The long and short of the argument is “fuck the people who farm everyone else’s efforts for millions. They don’t own ideas or information.”
Someone ripped off your YouTube video you worked hard on? I’m mad. Motherfucker cropped out your watermark and everything!
Someone copy your big budget movie? I don’t give a fuck. You’re Fox who makes it their business to lie to everyone and buy up control.
Nowadays you can almost reach every creator out there, and we use thousands of content and tools.
How would a financially average person can afford to pay these creators in such a scale?
A dollar at a time … I’m willing to give or donate a dollar, two dollars or even five at a time … if we all did that with a popular creator, they’d easily be able to reach a lot of money in a short time.

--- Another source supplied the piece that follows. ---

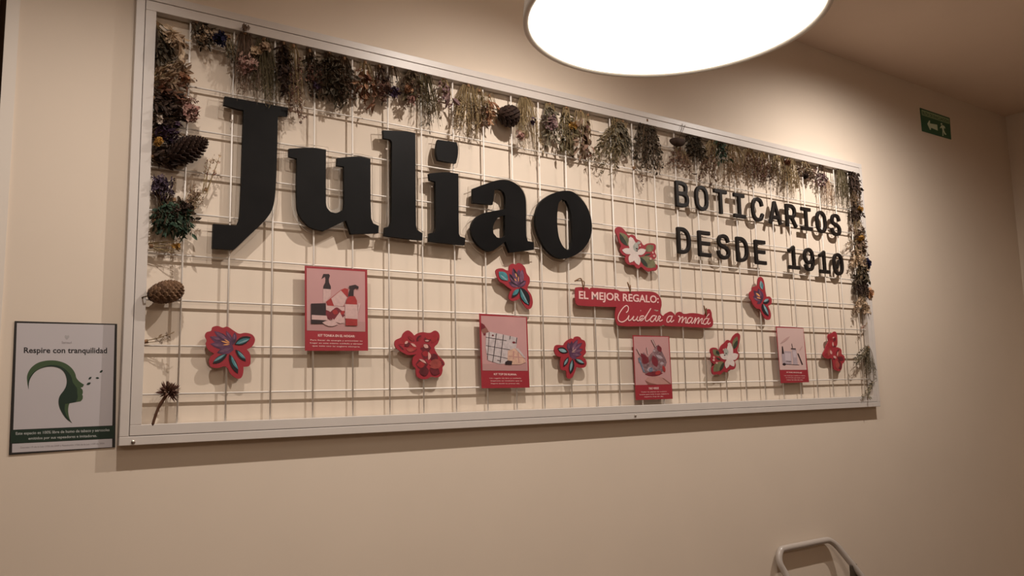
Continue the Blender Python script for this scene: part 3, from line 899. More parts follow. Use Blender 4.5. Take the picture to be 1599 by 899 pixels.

I donate to wikipedia, Open Source Software projects I use, firefox, thunderbird, ubuntu (although I am getting skeptical about this one) and other linux projects … on top of that I send funds to creators, app developers and lemmy instances and other fediverse projects and those people who maintain the software, servers and communities in the fediverse
In all, I probably spend about three or four hundred dollars a year or more to these projects … but I know that for the majority of them, the money is going to people that need it … not to people who just want to add to their wealth after never contributing anything of value other than their ownership of someone else’s work.
And if we all did this as users across the board … these small content creators would have more than enough to sustain themselves and continue creating and maintaining these projects
Piracy is not stealing, but both piracy and stealing from corpos are good to do
Look at the shit sony is apparently intending to do. Total bullshit.